An engaging mix of biography and anecdote, Peter Guralnick’s book brilliantly recreates one shining moment in the history of popular culture. And Sam Phillips was the man who brought it all about.

Reviews

In the hands of a storyteller as deft as Peter Guralnick it effortlessly engages the reader throughout.
Lou Glandfield, TIMES LITERARY SUPPLEMENT
Guralnick brilliantly captures the period, its attitudes and its characters in a book that is essential reading for anyone interested in popular music.
Edward Argyle, DAILY EXPRESS
Author Peter Guralnick has no equals when it comes to researching the characters around Fifties and Sixties rock music, and this biography has been many years in the writing. ...(a) valuable and fascinating book.
Ray Connolly, DAILY MAIL - Book of the Week
Getting to know Sam, Mr.
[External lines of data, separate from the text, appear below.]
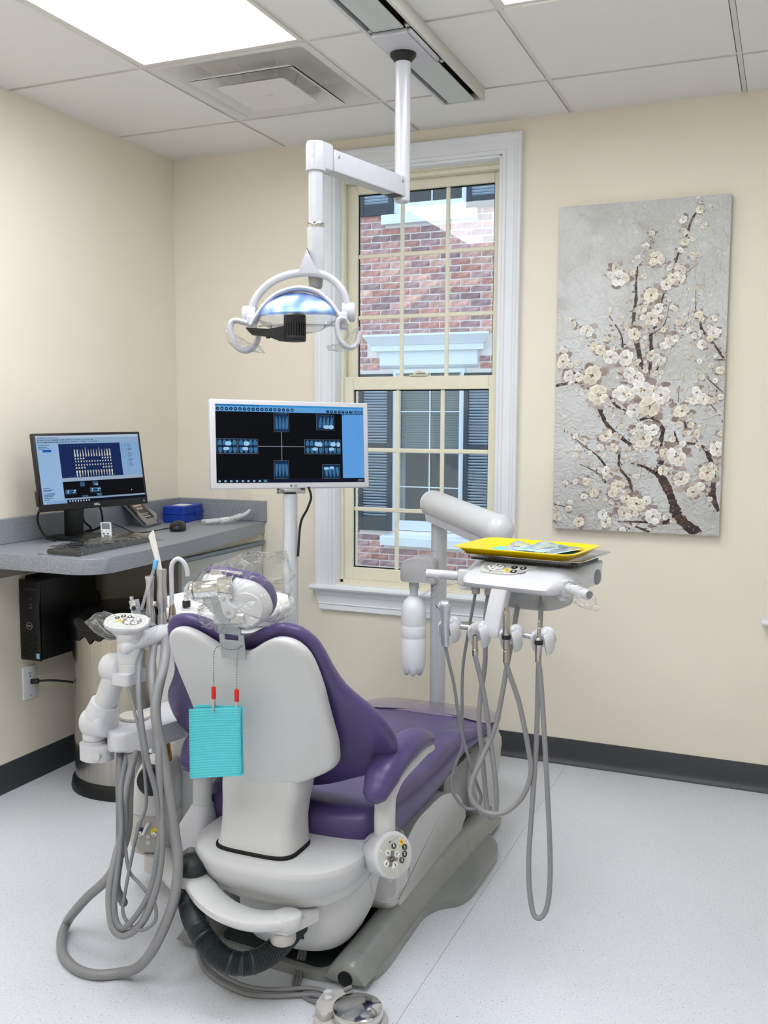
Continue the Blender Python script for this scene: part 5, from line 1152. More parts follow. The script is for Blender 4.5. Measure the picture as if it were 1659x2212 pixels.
# flat screens drawn with thin emissive tiles
def screen_kit(M, w, h, par, gain):
    def rect(nm, tiles, rgb, lay=1, parent=None, s=1.0):
        b = B(); z = .0004*lay
        for (u0, v0, u1, v1) in tiles: quad(b, [M @ V((u*w, (1-v)*h, z)) for u, v in ((u0, v1), (u1, v1), (u1, v0), (u0, v0))])
        return obj(nm, b, glow('glow_%d_%d_%d_%d' % (*rgb, int(100*gain*s)), rgb, gain*s), parent or par, smooth=0, kind='stuff' if len(tiles) > 1 else None)
    def poly(nm, polys, rgb, lay=2, parent=None, s=1.0):
        b = B(); z = .0004*lay
        for pp in polys: b.faces.new([b.verts.new(M @ V((u*w, (1-v)*h, z))) for u, v in pp])
        return obj(nm, b, glow('glow_%d_%d_%d_%d' % (*rgb, int(100*gain*s)), rgb, gain*s), parent or par, smooth=0, kind='stuff' if len(polys) > 1 else None)
    return rect, poly
def tooth(u, v, w, h, root, up):
    s = -1 if up else 1
    return [(u-w*.5, v), (u-w*.45, v+s*h*.25), (u-w*.32, v+s*h*.4), (u-w*root, v+s*h), (u+w*root, v+s*h), (u+w*.32, v+s*h*.4), (u+w*.45, v+s*h*.25), (u+w*.5, v), (u+w*.3, v-s*h*.08), (u-w*.3, v-s*h*.08)]
def blob(u, v, w, h, n=12, e=2.6):
    return [(u+w*.5*math.copysign(abs(cos(2*pi*j/n))**(2/e), cos(2*pi*j/n)), v+h*.5*math.copysign(abs(sin(2*pi*j/n))**(2/e), sin(2*pi*j/n))) for j in range(n)]
def root(u, v, w, h, up, lean=0.):
    s = -1 if up else 1
    return [(u-w*.5, v), (u-w*.5+lean*.3, v+s*h*.3), (u-w*.34+lean*.7, v+s*h*.75), (u-w*.10+lean, v+s*h), (u+w*.12+lean, v+s*h), (u+w*.34+lean*.7, v+s*h*.75), (u+w*.5+lean*.3, v+s*h*.3), (u+w*.5, v), (u+w*.3, v-s*h*.12), (u-w*.3, v-s*h*.12)]
def xray(rect, poly, par, u0, v0, u1, v1, kind, seed, sc=1.0):
    r_ = random.Random(seed); W_, H_ = u1-u0, v1-v0
    im = rect('xray_image', [(u0, v0, u1, v1)], (120, 146, 166), 2, par, sc*.75)
    e = .0022; c_ = W_*.13; k_ = H_*.15
    rect('xray_back', [(u0+e, v0+e*1.6, u1-e, v1-e*1.6)], (6, 10, 16), 3, im, sc)
    oct_ = [(u0+e+c_, v0+2*e), (u1-e-c_, v0+2*e), (u1-e, v0+2*e+k_), (u1-e, v1-2*e-k_), (u1-e-c_, v1-2*e), (u0+e+c_, v1-2*e), (u0+e, v1-2*e-k_), (u0+e, v0+2*e+k_)]
    poly('xray_ground', [oct_], (20, 50, 84) if kind != 'bite' else (16, 40, 66), 4, im, sc)
    T, Cc = [], []
    if kind in ('up', 'down'):
        for i in range(4):
            u = u0+W_*(.19+.21*i); T.append(root(u, v1-H_*.22 if kind == 'up' else v0+H_*.26, W_*.17, H_*.62, kind == 'up', W_*(.03*(i-1.5) if seed % 2 == 0 else .06)))
        if seed == 3: Cc = [blob(u0+W_*.55, v1-H_*.2, W_*.32, H_*.24), blob(u0+W_*.82, v1-H_*.2, W_*.28, H_*.27)]
        elif seed == 9: Cc = [blob(u0+W_*.22, v0+H_*.28, W_*.30, H_*.19), blob(u0+W_*.52, v0+H_*.24, W_*.26, H_*.19)]
        else: Cc = []
    else:
        for i in range(4):
            u = u0+W_*(.15+.235*i); T.append(root(u, v0+H_*.36, W_*.2, H_*.30, True)); T.append(root(u+W_*.02, v0+H_*.64, W_*.19, H_*.32, False))
            T.append(blob(u, v0+H_*.36, W_*.2, H_*.17)); T.append(blob(u+W_*.02, v0+H_*.64, W_*.19, H_*.15))
        k = (seed*7) % 3; Cc = [blob(u0+W_*(.42+.14*k), v0+H_*.32, W_*.30, H_*.30), blob(u0+W_*(.36+.1*k), v0+H_*.66, W_*.30, H_*.22)]
        if seed % 2: Cc.append(blob(u0+W_*.86, v0+H_*.34, W_*.22, H_*.30))
    poly('tooth_shadow', T, (62, 116, 160), 5, im, sc)
    if Cc: poly('bright_crown', Cc, (164, 212, 246), 6, im, sc)

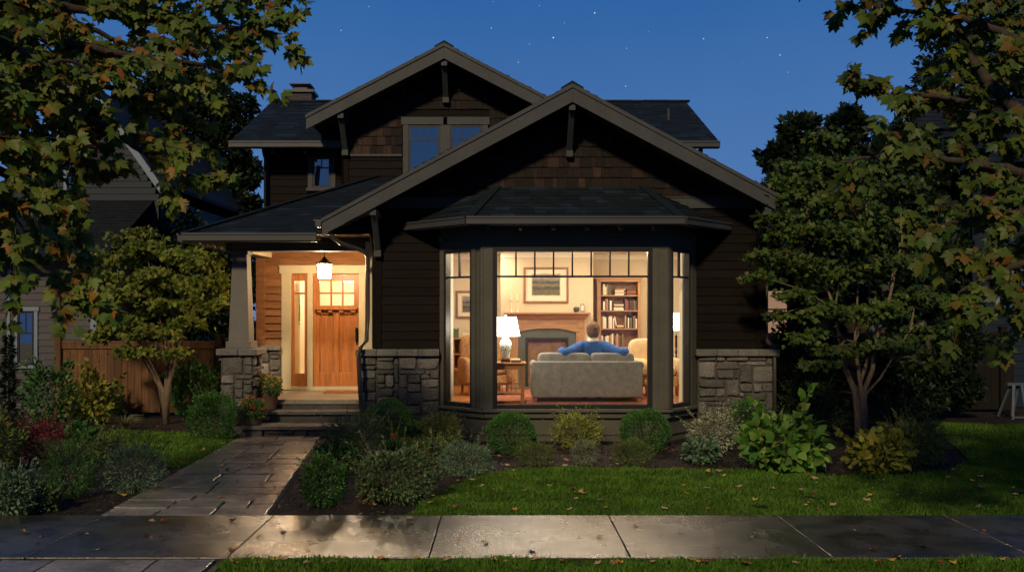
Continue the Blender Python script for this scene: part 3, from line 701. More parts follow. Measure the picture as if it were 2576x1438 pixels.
# ------------------------------------------------------------------ living room
RF, RC = .53, 3.10
q = MB(); q.box(-2.19, -2.10, 14.70, 18.3, RF, RC); q.box(4.06, 4.16, 14.70, 18.3, RF, RC)
q.box(-2.1, 0.0, 18.1, 18.2, RF, RC); q.box(1.72, 4.06, 18.1, 18.2, RF, RC)
q.box(-.02, 1.74, 17.40, 18.2, RF, RC)
q.box(-2.1, -.99, YW + .13, YW + .16, RF, RC); q.box(3.10, 4.06, YW + .13, YW + .16, RF, RC)
O(q, 'room_wall', m_cream, house)
q = MB(); q.box(-2.1, 4.06, YW, 18.2, RC, RC + .05); q.prism([(-.9, YW + .1, 3.03), (-.22, YB + .15, 3.03), (2.46, YB + .15, 3.03), (3.0, YW + .1, 3.03)], np.array((0, 0, .06))); O(q, 'room_ceiling', M('ceiling paint', (.8, .74, .6), .8, .02), house)
q = MB(); q.box(-2.1, 4.06, YW, 18.15, RF - .06, RF); q.prism([(-.9, YW, RF - .06), (-.2, YB + .14, RF - .06), (2.46, YB + .14, RF - .06), (3.0, YW, RF - .06)], np.array((0, 0, .059))); O(q, 'room_floor', m_oak, house)
q = MB()
for a, b, y in ((-2.1, -.02, 18.1), (-.02, 1.74, 17.4), (1.74, 4.06, 18.1)):
    q.box(a, b, y - .03, y, RC - .10, RC - .001); q.box(a, b, y - .05, y, RC - .045, RC - .002); q.box(a, b, y - .02, y, RF + .001, RF + .14)
for s in (-1, 1): pass
O(q, 'crown_moulding', m_cream2, house)
q = MB()
for F, xa, xb in ((panels[0][0], 1118, 1188), (panels[2][0], 1689, 1736)):
    pass
q.pbox(panels[0][0], .02, panels[0][0].u(1118) - .0, RF, 3.0, -.20, -.141); q.pbox(panels[2][0], panels[2][0].u(1736), panels[2][0].L - .02, RF, 3.0, -.20, -.141)
q.box(-1.0, -.9, YW + .02, YW + .13, RF, 3.03); q.box(3.01, 3.1, YW + .02, YW + .13, RF, 3.03)
O(q, 'window_reveal', m_cream2, house)
WARM = (1, .82, .58)
for i, (x, y) in enumerate([(-.9, 15.7), (-.2, 17.0), (1.3, 16.3), (2.8, 16.9), (3.1, 15.6), (1.0, 15.2)]):
    lamp('downlight', 'AREA', (x, y, 3.085), 22, WARM, .35)
for x in (.35, 2.0): lamp('added_window_lamp', 'POINT', (x, 14.92, 3.02), 60, WARM, .05)  # unseen point lamps added behind the header to light lawn and sofa back
# rug
rug = MB(); rug.box(-.15, 2.72, 14.32, 17.0, RF + .001, RF + .013)
m_rug = M('red patterned rug', (.46, .16, .10), .95, .5, 14, (1, 2.2, 1), .3, 80, fine=.55)
tag(O(rug, 'rug', m_rug, base=(1.7, 15.7, RF)), 'red patterned rug lying on the living room floor under the sofa', 'rug')
# fireplace
m_oakm = M('oak mantel wood', (.44, .24, .11), .4, .22, 3, (1.2, 1.2, 8), .06, fine=.2, spec=.4)
m_oakv = M('oak upright wood', (.44, .24, .11), .4, .22, 3, (9, 9, 1), .06, fine=.2, spec=.4)
YF = 17.40
xf = lambda x, Y=YF: X(x, Y); zf = lambda y, Y=YF: Z(y, Y)
fp = T('fireplace', 'oak mantelpiece with green stone surround and glazed firebox on the back wall', 'fireplace', (xf(1375), YF, RF))
q = MB(); q.box(xf(1268), xf(1483), YF - .26, YF, zf(790, 17.14), zf(785, 17.14)); q.taper(xf(1283), xf(1470), YF - .14, YF, zf(803), xf(1272), xf(1479), YF - .23, YF, zf(791)); O(q, 'mantel_shelf', m_oakm, fp, bevel=.006)
q = MB(); xl, xr = xf(1282), xf(1469); xa, xb = xf(1303), xf(1448); ztp, zar = zf(803), zf(829); pts = [(xl, YF - .12, ztp), (xr, YF - .12, ztp), (xr, YF - .12, zf(835))]
for k in range(13):
    t = k / 12; pts.append((xb + (xa - xb) * t, YF - .12, zf(834) + (zar - zf(834) + .035) * math.sin(PI * t)))
pts.append((xl, YF - .12, zf(835))); q.prism(pts[::-1], np.array((0, .12, 0)))
for k, s in ((1375, 1),): 
    q.prism([(xf(1368), YF - .123, zf(826)), (xf(1382), YF - .123, zf(826)), (xf(1386), YF - .123, zf(806)), (xf(1364), YF - .123, zf(806))], np.array((0, -.02, 0)))
O(q, 'mantel_frieze', m_oakm, fp)
for a, b in ((1282, 1303), (1448, 1469)):
    q = MB(); q.box(xf(a), xf(b), YF - .12, YF, RF, zf(835.2)); q.box(xf(a) + .03, xf(b) - .03, YF - .135, YF - .121, RF + .15, zf(845)); q.box(xf(a) - .01, xf(b) + .01, YF - .14, YF - .121, RF, RF + .12); q.box(xf(a) + .035, xf(b) - .035, YF - .14, YF - .121, zf(824), zf(810)); O(q, 'mantel_leg', m_oakv, fp, bevel=.004)
q = MB(); m_gr = M('green granite', (.13, .14, .11), .3, .3, 60, fine=.3)
q.box(xa, xf(1322), YF - .08, YF, RF, zar + .02); q.box(xf(1429), xb, YF - .08, YF, RF, zar + .02); q.box(xf(1322), xf(1429), YF - .08, YF, zf(848), zar + .02); q.box(xl, xr, YF - .5, YF - .13, RF + .001, RF + .03); O(q, 'stone_surround', m_gr, fp)
q = MB(); fa, fb, ft = xf(1322), xf(1429), zf(848)
q.box(fa, fa + .045, YF - .10, YF - .02, RF + .031, ft); q.box(fb - .045, fb, YF - .10, YF - .02, RF + .031, ft); q.box(fa, fb, YF - .101, YF - .02, ft - .05, ft); O(q, 'firebox_frame', m_sash, fp, bevel=.004)
q = MB(); q.box(fa + .045, fb - .045, YF - .03, YF - .01, RF + .03, ft - .05); O(q, 'firebox_back', M('firebrick', (.20, .12, .075), .6, .35, 6, bump=.3), fp)
q = MB(); q.tube([(fa + .25, YF - .07, .85), (fb - .2, YF - .06, .88)], .04, 8); q.tube([(fa + .2, YF - .08, .80), (fb - .3, YF - .07, .79)], .045, 8); O(q, 'log', M('birch log', (.55, .38, .22), .8), fp)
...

Guralnick explains, opened up "a world in which I had clearly not grown up but to which I so desperately sought admittance, as historian, as writer, as fan." So began the quest that has produced the gold-standard Presley bio and now a complete portrait of his inspiration. Mr. Guralnick has captured what was different, real and raw about a great artist. His Sam Phillips comes out perfectly imperfect.
PRESTON LAUTERBACH, WALL STREET JOURNAL
Guralnick's book is exhaustive but exhilarating. Writing about music is notoriously difficult ... Guralnick manages to do so with ease, so that every description of a recording gets you scurrying to YouTube, to check if he's right. He invariably is. It's a big book about a huge personality whose influence on popular music has been enormous.